Of course he puts a biting on the various prisoners, who are pretty resentful of Ripley for bringing it to their world! Naturally Lance Henrikson from Pumpkinhead and The Horror Show appears playing the human model for the android he achieved his fame with in Aliens (the human version is just another slimy executive of that nasty troublemaking corporation, it turns out), and there’s a climax that echoes not just that of Revelations 19, but of Terminator 2 as well! Ha ha!

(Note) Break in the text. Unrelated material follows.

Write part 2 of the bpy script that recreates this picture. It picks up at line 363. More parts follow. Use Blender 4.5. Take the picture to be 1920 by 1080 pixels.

The picture certainly looks good, all brassy and dirty and grim thanks to the camerawork of Alex “The Keep” Thomson; the acting, too, is strong, with Glover a particular highlight; and there’s are occasionally moments that recall the terrific original! But it’s not as atmospheric as it would like to think it is, and the narrative is a real sauce! Plus, I find it curiously forgettable somehow: I remember seeing it, but not that much what actually happens in it! Ha ha, it’s not scary either! So I’m going to give Alien 3 two instances of rumour control!